伸びる日脚に春の足音を感じる。きょう立春の岡山の日の入りは午後五時三十六分だ。最も早かった昨年十二月上旬の四時五十三分に比べると四十三分も遅くなっている。
一方、きょうの日の出は午前七時ちょうどだ。最も遅いのは年も明けて一月上旬の七時十二分だったので十二分早くなったにすぎない。文字通り日脚は伸びるもので、朝より夕にこそ、日の長さを感じ取ることができる。
街を歩くと、扇を半開きしたような樹形のケヤキが目につく。公園の植栽や街路樹としてよく見られ、今は葉っぱがないので一本一本の枝ぶりが澄んだ空に映えて見事だ。
夏場は茂った濃い緑が木陰を提供するものの、冬にかけては大量の落ち葉で厄介者扱いされることもある。それでも葉を落とした枝の間から差し込む日の光は、この時期、温かい贈り物だ。
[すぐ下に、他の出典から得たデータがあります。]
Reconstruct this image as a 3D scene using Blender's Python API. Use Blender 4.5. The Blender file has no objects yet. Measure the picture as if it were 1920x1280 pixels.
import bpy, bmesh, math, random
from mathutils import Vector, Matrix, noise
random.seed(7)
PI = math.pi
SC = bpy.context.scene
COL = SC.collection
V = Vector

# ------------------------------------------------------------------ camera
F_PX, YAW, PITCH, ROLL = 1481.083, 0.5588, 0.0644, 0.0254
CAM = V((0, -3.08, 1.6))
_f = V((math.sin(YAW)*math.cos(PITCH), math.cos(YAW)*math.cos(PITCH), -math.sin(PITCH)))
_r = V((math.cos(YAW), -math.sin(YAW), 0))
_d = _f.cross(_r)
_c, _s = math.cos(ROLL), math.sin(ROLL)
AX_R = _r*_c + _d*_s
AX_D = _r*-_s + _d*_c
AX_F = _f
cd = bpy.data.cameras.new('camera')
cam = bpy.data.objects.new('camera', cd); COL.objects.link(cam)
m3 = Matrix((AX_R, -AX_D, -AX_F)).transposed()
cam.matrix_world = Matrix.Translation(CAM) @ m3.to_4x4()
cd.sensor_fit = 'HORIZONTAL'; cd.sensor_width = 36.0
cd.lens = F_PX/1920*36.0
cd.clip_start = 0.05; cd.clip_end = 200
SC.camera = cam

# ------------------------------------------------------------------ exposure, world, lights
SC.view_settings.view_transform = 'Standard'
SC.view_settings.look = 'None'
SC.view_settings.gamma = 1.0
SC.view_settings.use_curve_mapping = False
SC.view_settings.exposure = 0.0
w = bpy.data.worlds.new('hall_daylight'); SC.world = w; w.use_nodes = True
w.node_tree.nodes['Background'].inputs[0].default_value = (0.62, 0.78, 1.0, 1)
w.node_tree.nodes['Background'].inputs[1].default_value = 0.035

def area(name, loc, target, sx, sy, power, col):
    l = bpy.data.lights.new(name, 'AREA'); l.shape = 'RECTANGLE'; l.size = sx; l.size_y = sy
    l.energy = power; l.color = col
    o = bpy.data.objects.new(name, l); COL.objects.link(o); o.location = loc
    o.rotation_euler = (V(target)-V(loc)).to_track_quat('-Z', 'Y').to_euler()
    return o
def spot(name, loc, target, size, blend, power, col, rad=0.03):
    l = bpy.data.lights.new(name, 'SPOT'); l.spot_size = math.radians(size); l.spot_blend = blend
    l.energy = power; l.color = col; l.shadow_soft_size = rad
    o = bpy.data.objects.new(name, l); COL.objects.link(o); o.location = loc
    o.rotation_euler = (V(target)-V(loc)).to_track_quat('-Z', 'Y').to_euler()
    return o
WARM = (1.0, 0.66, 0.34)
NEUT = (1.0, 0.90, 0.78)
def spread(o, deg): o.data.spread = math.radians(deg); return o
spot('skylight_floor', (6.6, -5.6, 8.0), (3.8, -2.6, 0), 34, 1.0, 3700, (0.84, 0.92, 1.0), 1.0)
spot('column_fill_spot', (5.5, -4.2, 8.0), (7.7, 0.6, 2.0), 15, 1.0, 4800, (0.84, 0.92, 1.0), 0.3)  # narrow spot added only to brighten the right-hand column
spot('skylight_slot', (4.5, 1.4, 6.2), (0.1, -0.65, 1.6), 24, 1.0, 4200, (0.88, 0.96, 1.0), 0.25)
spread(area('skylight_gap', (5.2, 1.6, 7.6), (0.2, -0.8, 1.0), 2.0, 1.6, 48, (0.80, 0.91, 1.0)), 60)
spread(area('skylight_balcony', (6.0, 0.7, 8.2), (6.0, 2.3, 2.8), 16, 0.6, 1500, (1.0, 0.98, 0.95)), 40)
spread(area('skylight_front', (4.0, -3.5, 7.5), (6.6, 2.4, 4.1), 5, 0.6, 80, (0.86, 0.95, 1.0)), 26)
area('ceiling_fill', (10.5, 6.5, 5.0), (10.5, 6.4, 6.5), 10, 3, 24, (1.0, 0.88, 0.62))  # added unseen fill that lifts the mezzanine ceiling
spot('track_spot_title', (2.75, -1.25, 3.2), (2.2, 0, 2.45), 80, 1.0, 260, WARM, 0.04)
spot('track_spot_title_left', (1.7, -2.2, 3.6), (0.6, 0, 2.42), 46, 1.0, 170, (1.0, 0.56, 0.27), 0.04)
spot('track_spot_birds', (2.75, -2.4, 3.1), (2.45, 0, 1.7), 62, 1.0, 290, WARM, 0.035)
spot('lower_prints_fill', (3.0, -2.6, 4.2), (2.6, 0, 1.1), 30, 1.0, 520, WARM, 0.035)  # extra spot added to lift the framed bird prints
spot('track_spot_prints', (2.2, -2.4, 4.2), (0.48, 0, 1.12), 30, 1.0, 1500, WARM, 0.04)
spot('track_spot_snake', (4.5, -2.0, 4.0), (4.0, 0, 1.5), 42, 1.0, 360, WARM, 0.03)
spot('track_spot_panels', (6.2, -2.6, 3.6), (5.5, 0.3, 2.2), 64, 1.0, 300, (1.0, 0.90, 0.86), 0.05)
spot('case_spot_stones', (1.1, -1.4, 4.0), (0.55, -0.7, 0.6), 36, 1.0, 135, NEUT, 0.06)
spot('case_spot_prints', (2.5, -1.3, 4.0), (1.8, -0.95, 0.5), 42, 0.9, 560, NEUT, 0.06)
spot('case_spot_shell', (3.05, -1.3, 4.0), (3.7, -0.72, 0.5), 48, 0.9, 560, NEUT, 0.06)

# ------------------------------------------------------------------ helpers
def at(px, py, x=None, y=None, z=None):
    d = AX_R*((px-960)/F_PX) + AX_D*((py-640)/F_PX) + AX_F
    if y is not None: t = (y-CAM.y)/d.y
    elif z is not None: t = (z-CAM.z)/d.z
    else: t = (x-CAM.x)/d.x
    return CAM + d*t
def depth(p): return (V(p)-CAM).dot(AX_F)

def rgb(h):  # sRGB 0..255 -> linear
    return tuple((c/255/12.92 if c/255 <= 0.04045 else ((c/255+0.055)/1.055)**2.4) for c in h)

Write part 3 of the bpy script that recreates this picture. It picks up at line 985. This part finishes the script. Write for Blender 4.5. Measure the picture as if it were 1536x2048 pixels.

俳人・坪内稔典さんの「季語集」(岩波新書)に、「光の春」が新しい季語として入っている。「日脚がずいぶん伸びた二月半ばから三月にかけては、光が春を先取りしたかのようにきらめく。それが『光の春』」と説く。
落葉樹は、「光の春」を一足早く実感させてくれる。ことに空に向かって大きく枝を広げたケヤキの姿は、太陽に手を伸ばしているようにも見える。樹木も春本番が待ち遠しいようだ。